Politicians and leaders around the world on Saturday issued statements commemorating the 106th anniversary of the Armenian Genocide.

The statements arrive as Turkey braces for U.S. President Joe recognising the 1915 massacres of Armenians in the Ottoman Empire as genocide, in move that could further complicate an already tense relation ship between Ankara and Washington.

Armenians are seeking international recognition for atrocities during World War I that they say left some 1.5 million of their people dead.

An overwhelming majority of non-Turkish historians agree that April 24, 1915 was the beginning of a systematic mass murder and expulsion of civilian Armenians by the Ottoman Empire government, which meets the definition of genocide, a claim Ankara rejects.

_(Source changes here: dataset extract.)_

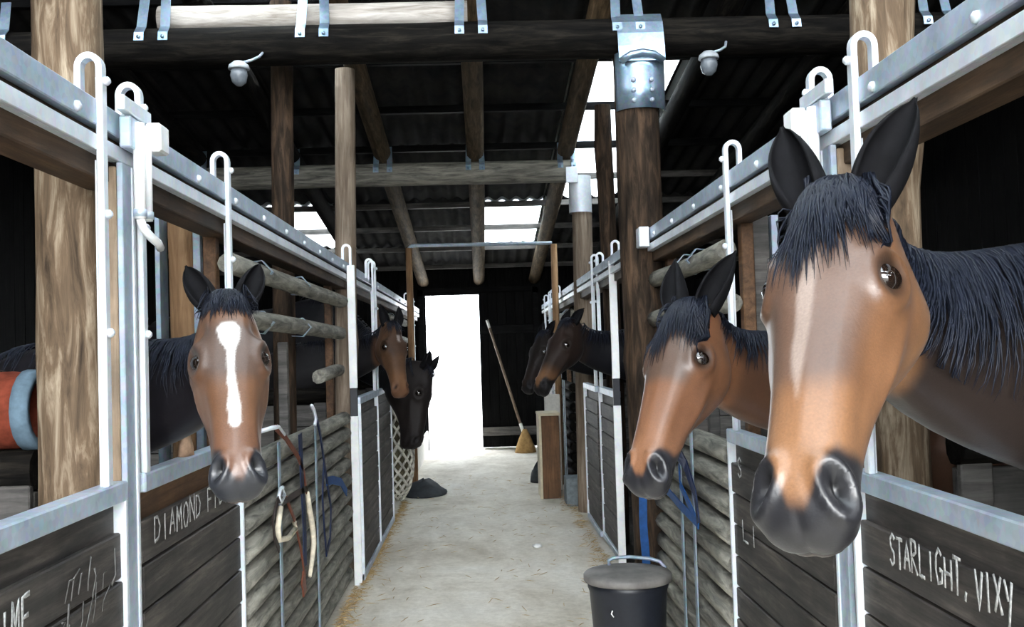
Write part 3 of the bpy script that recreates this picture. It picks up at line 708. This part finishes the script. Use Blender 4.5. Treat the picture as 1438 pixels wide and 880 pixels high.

Member of the European Parliament Manfred Weber (EPP Group) on Saturday called on Turkey to face history and fully recognize the reality of the Genocide.

Canadian Prime Minister, Justin Trudeau issued a statement on Armenian Genocide Memorial Day, also known as Medz Yeghern.

“Today on Armenian Genocide Memorial Day, we join Armenian communities in Canada and around the world to remember those who lost their lives and who suffered from the senseless acts wrought upon the Armenian people. We also honor their descendants and all those who continue to live with the pain, trauma, and loss from this tragedy,” Trudeau said.

French President Emmanuel Macron issued a statement on Twitter marking the anniversary of the Armenian Genocide.

“On April 24, the Armenian Genocide commemoration day, we do not forget. We will fight together against denial, hatred, violence. The French people and the Armenian people are forever linked,” Macron said.

 

Greek President Katerina Sakellaropoulou laid a wreath on Saturday at the Tomb of the Unknown Soldier in Athens to commemorate the 106th anniversary of the Armenian Genocide.

“One hundred and six years have passed since the beginning of the systematic extermination of one and a half million Armenians during the last years of the Ottoman Empire. It is a tragedy that indelibly sealed the first decades of the 20th century, a genocide that crushed a thriving Christian nucleus in the southern Caucasus and almost wiped out an ancient people,” Sakellaropoulou said.

Meanwhile, Azerbaijani President Ilham Aliyev said his country allies

with Turkey to “dispel the myth of the ‘Armenian genocide’ in the world”.

Turkey and Azerbaijan are bound by strong ethnic, cultural and historic ties. Turkey threw its full support behind the country in the six-weeks of clashes with Armenia over the disputed region of Nagorno-Karabakh in November. Turkish drones played a key role in Azerbaijan’s military success in the conflict.

Turkey denies the accusations of genocide, saying hundreds of thousands of Armenians and Turks died in clashes after ethnic Armenians in Turkey sided with Russia in the war. It says any killing was not systematic or orchestrated and has strongly objected to all attempts at recognition internationally.